-- Start DATA RECORDS --

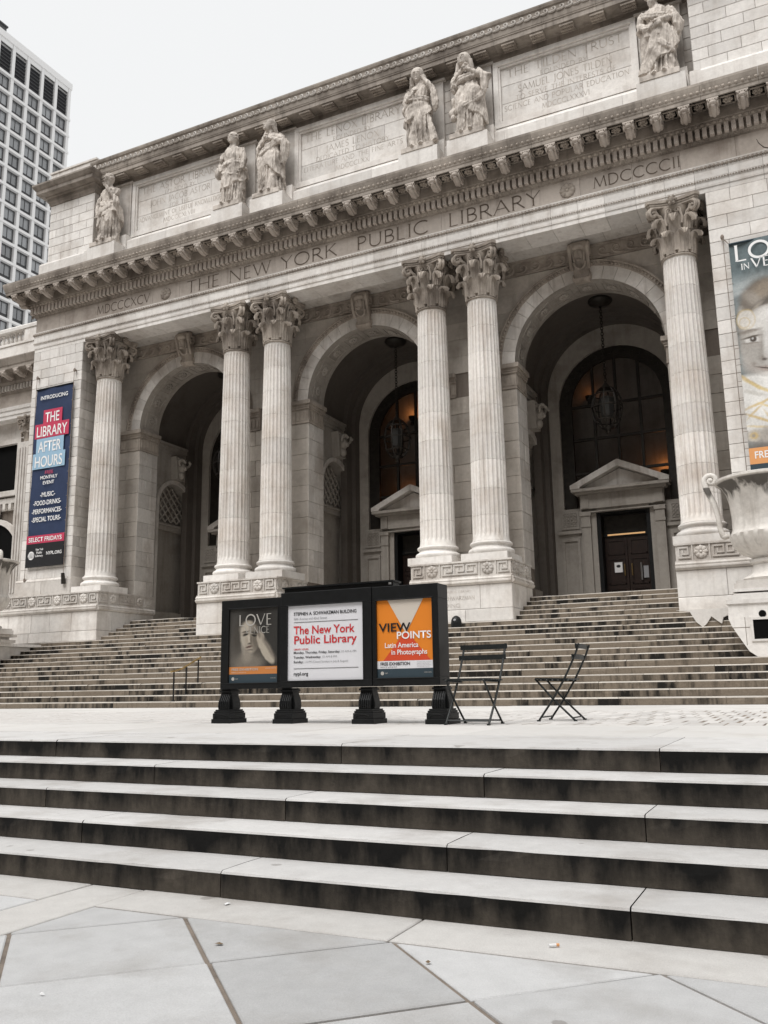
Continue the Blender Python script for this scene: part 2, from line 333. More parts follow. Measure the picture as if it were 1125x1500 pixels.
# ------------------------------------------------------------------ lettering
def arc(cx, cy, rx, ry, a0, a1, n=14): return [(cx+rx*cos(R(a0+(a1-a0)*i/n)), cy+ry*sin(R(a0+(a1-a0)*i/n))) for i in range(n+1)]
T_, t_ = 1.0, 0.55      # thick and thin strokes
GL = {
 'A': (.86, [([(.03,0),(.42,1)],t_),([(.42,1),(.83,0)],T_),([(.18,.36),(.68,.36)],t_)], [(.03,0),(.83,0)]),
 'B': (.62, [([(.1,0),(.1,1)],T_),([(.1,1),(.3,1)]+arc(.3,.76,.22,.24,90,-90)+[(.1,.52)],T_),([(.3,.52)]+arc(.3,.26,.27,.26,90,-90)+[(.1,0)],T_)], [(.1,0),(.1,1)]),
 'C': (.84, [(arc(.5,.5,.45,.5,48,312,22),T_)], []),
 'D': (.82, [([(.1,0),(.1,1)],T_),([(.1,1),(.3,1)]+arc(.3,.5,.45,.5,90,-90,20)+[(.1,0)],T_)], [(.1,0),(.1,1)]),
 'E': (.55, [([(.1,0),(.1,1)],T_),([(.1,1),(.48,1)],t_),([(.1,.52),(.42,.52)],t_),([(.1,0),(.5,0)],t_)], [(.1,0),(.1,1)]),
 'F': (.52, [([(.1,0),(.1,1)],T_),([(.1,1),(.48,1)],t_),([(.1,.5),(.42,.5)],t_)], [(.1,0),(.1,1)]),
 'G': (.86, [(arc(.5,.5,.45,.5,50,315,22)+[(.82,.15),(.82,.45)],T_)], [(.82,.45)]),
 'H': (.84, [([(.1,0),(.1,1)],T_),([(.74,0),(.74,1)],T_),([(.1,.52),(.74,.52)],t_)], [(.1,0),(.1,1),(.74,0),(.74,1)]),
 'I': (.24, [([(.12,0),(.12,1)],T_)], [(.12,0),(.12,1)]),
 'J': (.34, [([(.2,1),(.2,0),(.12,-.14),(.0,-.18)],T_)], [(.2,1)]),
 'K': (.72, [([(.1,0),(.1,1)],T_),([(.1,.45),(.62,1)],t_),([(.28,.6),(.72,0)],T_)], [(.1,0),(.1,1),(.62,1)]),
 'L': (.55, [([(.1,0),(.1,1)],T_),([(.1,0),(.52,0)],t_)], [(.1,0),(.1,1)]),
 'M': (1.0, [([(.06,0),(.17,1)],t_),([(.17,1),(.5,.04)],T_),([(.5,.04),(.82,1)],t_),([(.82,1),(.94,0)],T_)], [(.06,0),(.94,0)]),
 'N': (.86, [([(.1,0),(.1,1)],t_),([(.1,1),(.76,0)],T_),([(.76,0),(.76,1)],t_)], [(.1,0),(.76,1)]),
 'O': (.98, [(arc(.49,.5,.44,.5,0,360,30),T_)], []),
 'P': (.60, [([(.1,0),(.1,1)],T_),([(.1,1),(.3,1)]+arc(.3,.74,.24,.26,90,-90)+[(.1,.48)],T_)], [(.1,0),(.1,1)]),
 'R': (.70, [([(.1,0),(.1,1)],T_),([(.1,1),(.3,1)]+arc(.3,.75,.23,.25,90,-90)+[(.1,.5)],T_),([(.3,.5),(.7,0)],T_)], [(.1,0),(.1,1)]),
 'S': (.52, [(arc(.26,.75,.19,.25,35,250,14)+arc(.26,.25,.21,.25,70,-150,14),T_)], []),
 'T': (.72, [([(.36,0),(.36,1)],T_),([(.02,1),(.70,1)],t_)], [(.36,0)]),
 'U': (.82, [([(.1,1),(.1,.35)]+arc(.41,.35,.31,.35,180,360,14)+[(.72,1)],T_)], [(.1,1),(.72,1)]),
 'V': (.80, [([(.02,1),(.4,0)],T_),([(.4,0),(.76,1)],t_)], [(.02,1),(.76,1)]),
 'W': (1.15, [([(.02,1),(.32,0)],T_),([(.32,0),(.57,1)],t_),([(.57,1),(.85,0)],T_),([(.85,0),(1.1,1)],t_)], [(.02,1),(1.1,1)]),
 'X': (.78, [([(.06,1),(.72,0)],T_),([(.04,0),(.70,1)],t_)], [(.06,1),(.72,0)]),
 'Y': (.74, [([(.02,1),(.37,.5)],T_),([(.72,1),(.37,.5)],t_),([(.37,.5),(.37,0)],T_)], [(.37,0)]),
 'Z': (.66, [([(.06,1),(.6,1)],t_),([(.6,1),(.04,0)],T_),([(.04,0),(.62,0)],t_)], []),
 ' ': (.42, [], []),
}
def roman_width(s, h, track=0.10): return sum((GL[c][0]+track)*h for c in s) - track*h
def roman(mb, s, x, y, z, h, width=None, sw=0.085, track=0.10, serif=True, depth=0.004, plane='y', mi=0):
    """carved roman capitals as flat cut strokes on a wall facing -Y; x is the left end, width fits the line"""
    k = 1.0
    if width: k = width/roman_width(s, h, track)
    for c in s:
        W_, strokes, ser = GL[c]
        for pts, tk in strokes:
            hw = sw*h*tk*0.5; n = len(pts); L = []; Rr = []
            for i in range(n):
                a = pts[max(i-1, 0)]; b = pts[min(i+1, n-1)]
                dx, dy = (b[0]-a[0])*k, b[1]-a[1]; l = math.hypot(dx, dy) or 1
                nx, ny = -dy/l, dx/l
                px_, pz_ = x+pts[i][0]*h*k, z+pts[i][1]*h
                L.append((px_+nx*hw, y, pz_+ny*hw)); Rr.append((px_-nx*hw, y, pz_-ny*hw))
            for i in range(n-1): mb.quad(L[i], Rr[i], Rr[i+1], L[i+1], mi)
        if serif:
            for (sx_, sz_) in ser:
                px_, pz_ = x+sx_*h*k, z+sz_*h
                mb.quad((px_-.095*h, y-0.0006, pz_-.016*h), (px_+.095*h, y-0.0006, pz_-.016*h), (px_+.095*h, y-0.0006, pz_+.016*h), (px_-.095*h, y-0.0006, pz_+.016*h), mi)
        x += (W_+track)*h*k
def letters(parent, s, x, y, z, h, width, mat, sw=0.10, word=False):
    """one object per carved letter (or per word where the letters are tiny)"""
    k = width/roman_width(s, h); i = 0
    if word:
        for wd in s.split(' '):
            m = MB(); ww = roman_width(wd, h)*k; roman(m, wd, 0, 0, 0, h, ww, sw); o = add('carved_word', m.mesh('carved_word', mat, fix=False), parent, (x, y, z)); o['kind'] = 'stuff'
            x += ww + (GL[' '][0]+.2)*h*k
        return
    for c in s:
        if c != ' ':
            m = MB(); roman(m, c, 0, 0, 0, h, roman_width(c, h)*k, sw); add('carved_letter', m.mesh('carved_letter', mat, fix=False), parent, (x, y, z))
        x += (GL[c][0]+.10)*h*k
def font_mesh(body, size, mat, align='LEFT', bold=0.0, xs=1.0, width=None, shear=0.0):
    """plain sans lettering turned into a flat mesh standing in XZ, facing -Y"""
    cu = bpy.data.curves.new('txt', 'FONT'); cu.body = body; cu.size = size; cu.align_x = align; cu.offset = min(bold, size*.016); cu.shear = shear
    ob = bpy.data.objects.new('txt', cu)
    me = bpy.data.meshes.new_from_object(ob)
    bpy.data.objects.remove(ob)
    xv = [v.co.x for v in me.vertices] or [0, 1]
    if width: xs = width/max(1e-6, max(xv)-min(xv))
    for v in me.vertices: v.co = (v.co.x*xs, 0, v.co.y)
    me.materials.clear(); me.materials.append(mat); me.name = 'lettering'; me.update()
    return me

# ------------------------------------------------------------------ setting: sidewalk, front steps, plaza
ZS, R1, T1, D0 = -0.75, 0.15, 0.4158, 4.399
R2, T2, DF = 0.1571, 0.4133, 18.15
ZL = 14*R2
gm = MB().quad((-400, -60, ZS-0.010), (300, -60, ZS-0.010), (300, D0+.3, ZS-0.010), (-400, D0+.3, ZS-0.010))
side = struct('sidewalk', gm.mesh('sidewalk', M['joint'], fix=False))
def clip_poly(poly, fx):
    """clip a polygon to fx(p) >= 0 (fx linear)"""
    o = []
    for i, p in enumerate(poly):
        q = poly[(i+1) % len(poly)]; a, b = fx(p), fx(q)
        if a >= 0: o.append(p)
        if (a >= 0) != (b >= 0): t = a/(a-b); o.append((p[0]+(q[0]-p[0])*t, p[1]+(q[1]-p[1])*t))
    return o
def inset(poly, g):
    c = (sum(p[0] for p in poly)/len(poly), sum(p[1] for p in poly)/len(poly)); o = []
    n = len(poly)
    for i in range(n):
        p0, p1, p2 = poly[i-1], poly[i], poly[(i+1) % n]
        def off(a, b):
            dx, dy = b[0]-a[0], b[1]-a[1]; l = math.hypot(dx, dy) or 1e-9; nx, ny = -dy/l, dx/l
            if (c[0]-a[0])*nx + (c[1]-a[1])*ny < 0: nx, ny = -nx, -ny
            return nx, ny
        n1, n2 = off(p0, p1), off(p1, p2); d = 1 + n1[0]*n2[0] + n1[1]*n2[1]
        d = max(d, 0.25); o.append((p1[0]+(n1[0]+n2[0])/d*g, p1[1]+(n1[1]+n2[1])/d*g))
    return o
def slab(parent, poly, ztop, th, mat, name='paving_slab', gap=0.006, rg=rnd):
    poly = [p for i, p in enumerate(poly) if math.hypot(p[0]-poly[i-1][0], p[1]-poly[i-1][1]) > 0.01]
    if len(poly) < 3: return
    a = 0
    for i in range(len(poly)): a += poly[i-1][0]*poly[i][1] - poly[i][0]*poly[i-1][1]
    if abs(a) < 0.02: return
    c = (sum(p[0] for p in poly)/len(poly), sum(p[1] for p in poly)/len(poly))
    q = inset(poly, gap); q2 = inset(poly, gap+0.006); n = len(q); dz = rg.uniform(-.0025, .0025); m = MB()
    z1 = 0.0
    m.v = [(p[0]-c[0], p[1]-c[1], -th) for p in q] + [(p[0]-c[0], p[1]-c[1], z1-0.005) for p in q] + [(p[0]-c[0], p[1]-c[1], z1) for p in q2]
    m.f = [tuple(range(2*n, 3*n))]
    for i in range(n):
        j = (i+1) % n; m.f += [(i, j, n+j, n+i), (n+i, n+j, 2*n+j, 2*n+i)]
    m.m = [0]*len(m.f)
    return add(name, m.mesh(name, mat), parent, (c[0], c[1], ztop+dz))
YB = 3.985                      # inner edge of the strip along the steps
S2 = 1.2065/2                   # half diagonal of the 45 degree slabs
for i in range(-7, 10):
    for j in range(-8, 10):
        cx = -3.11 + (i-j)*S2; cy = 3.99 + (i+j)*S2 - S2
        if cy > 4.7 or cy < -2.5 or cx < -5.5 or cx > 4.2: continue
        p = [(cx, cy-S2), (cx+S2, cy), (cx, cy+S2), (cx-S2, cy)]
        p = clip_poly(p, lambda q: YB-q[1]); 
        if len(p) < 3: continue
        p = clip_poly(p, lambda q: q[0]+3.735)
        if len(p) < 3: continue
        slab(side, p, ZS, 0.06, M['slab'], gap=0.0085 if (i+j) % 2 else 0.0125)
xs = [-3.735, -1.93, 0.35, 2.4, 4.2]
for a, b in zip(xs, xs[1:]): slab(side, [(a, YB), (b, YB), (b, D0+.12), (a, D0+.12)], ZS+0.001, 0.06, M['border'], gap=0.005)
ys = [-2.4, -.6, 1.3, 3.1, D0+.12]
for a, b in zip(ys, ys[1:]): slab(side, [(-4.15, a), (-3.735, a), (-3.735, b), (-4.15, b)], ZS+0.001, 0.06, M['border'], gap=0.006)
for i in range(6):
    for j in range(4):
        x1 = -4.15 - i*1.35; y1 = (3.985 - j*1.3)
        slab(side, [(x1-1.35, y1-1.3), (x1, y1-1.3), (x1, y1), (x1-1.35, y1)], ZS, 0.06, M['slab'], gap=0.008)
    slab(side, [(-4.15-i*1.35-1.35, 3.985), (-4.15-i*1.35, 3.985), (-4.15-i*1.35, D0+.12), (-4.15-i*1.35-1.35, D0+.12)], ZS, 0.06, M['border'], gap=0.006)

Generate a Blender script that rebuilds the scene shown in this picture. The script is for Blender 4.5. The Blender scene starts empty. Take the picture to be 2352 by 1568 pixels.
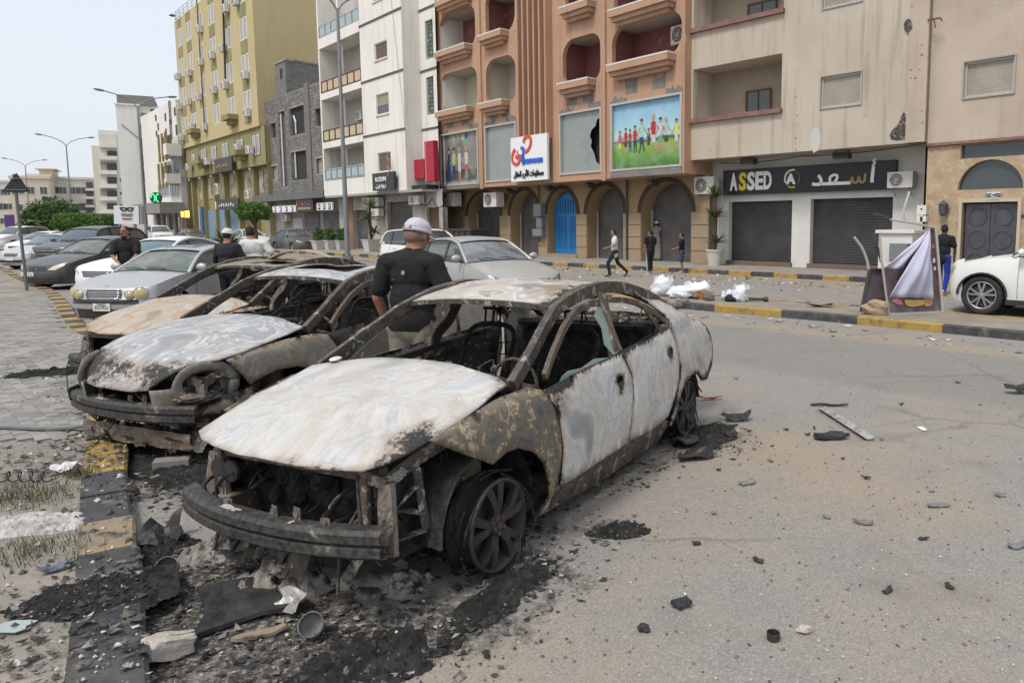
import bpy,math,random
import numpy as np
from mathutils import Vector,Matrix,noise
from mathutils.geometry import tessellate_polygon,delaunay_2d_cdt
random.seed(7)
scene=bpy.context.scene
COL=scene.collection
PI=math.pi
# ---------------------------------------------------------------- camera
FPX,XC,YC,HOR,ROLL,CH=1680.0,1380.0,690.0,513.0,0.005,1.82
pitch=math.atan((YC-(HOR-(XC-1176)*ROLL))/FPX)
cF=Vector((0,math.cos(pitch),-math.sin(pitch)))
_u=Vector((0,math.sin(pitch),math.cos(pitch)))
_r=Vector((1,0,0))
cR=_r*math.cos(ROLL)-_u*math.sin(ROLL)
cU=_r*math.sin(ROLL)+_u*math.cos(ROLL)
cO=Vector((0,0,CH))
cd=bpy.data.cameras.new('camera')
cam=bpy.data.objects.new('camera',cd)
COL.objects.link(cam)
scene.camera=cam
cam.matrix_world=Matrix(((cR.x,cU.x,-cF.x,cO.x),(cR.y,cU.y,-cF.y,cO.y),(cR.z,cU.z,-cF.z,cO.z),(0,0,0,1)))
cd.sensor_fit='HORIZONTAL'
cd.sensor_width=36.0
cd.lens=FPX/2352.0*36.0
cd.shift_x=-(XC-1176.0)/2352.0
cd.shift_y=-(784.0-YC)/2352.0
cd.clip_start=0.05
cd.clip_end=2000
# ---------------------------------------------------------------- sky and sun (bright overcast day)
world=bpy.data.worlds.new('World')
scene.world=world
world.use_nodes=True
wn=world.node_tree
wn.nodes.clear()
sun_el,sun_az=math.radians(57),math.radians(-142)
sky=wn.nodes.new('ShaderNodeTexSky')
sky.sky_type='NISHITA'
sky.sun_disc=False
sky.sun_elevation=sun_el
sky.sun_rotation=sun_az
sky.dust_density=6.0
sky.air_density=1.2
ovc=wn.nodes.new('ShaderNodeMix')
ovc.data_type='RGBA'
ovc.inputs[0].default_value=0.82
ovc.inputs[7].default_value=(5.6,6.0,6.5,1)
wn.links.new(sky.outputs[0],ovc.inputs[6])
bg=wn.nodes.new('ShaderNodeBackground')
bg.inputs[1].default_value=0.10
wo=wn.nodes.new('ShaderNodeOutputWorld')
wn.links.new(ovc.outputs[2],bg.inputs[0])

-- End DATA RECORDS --

◆ **AIM**:
Emit an exact copy of the lines from the line bearing "Generate a Blender" through the last line above, inclusive, and leave the images out.

◆ **ANSWER**:
Generate a Blender script that rebuilds the scene shown in this picture. The script is for Blender 4.5. The Blender scene starts empty. Take the picture to be 2352 by 1568 pixels.
import bpy,math,random
import numpy as np
from mathutils import Vector,Matrix,noise
from mathutils.geometry import tessellate_polygon,delaunay_2d_cdt
random.seed(7)
scene=bpy.context.scene
COL=scene.collection
PI=math.pi
# ---------------------------------------------------------------- camera
FPX,XC,YC,HOR,ROLL,CH=1680.0,1380.0,690.0,513.0,0.005,1.82
pitch=math.atan((YC-(HOR-(XC-1176)*ROLL))/FPX)
cF=Vector((0,math.cos(pitch),-math.sin(pitch)))
_u=Vector((0,math.sin(pitch),math.cos(pitch)))
_r=Vector((1,0,0))
cR=_r*math.cos(ROLL)-_u*math.sin(ROLL)
cU=_r*math.sin(ROLL)+_u*math.cos(ROLL)
cO=Vector((0,0,CH))
cd=bpy.data.cameras.new('camera')
cam=bpy.data.objects.new('camera',cd)
COL.objects.link(cam)
scene.camera=cam
cam.matrix_world=Matrix(((cR.x,cU.x,-cF.x,cO.x),(cR.y,cU.y,-cF.y,cO.y),(cR.z,cU.z,-cF.z,cO.z),(0,0,0,1)))
cd.sensor_fit='HORIZONTAL'
cd.sensor_width=36.0
cd.lens=FPX/2352.0*36.0
cd.shift_x=-(XC-1176.0)/2352.0
cd.shift_y=-(784.0-YC)/2352.0
cd.clip_start=0.05
cd.clip_end=2000
# ---------------------------------------------------------------- sky and sun (bright overcast day)
world=bpy.data.worlds.new('World')
scene.world=world
world.use_nodes=True
wn=world.node_tree
wn.nodes.clear()
sun_el,sun_az=math.radians(57),math.radians(-142)
sky=wn.nodes.new('ShaderNodeTexSky')
sky.sky_type='NISHITA'
sky.sun_disc=False
sky.sun_elevation=sun_el
sky.sun_rotation=sun_az
sky.dust_density=6.0
sky.air_density=1.2
ovc=wn.nodes.new('ShaderNodeMix')
ovc.data_type='RGBA'
ovc.inputs[0].default_value=0.82
ovc.inputs[7].default_value=(5.6,6.0,6.5,1)
wn.links.new(sky.outputs[0],ovc.inputs[6])
bg=wn.nodes.new('ShaderNodeBackground')
bg.inputs[1].default_value=0.10
wo=wn.nodes.new('ShaderNodeOutputWorld')
wn.links.new(ovc.outputs[2],bg.inputs[0])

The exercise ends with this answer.